Thursday, January 14, 2010

Mike’s Beer #2—Ithaca TWELVE; Ithaca LeBleu


If I’m going to review a different brewery each week, then I’ve only got one shot to discuss the home team, Ithaca Beer Company. Turns out there’s no time like the present. They just released two new brews in the Excelsior! series: TWELVE and LeBleu.

Don’t look for LeBleu in stores. It sold out after only two weeks. Sold retail for $15, there’s already been one sold on eBay for $75.

Ithaca brewer Jeff “Chief” O’Neil contends that these big beers Ithaca puts out are meant to be conversation pieces, and I have to agree. I stood in my kitchen, sipping the TWELVE with research assistant Todd, comparing it with LeBleu. A formal review, we decided, was impossible. We’d have to resort to metaphor. In that case, TWELVE is deep, rootsy funk. Parliament, James Brown… the Ohio Players. It’s nasty and rich, with syncopated flavors. Smells like an armpit. A goddam, sexy armpit. LeBleu? That’d be jazz, baby. Light and delicate, yet innovative, complex and rooted in tradition. Coltrane, Monk.

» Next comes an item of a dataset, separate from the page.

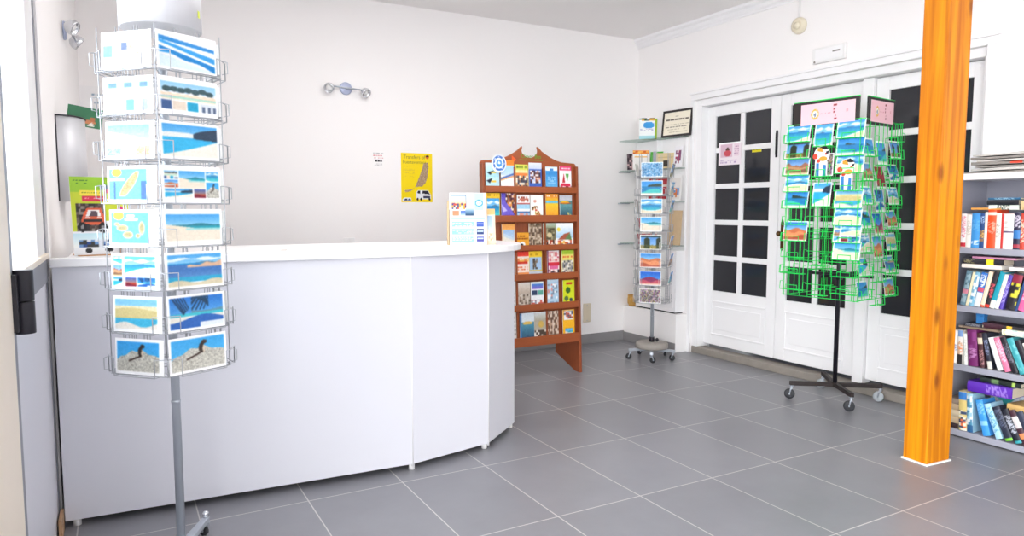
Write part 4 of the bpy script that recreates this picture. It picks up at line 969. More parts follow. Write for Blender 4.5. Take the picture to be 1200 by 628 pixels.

The two beers have one similarity: both have roots in Belgian styles. That’s about it, other than both being incredibly interesting and delicious. TWELVE is a quadruple—a very strong wheat beer, malty and feisty with flavor. LeBleu is like nothing else, a sour ale made with wild yeasts and then blended with blueberries. Pours red like cranberry juice and has a light pink head. I drank the entire 750-ml bottle in one sitting and puzzled over it the entire time. In a good way. I won’t be tasting anything like that again—that is, until I crack another one at TAP New York this spring.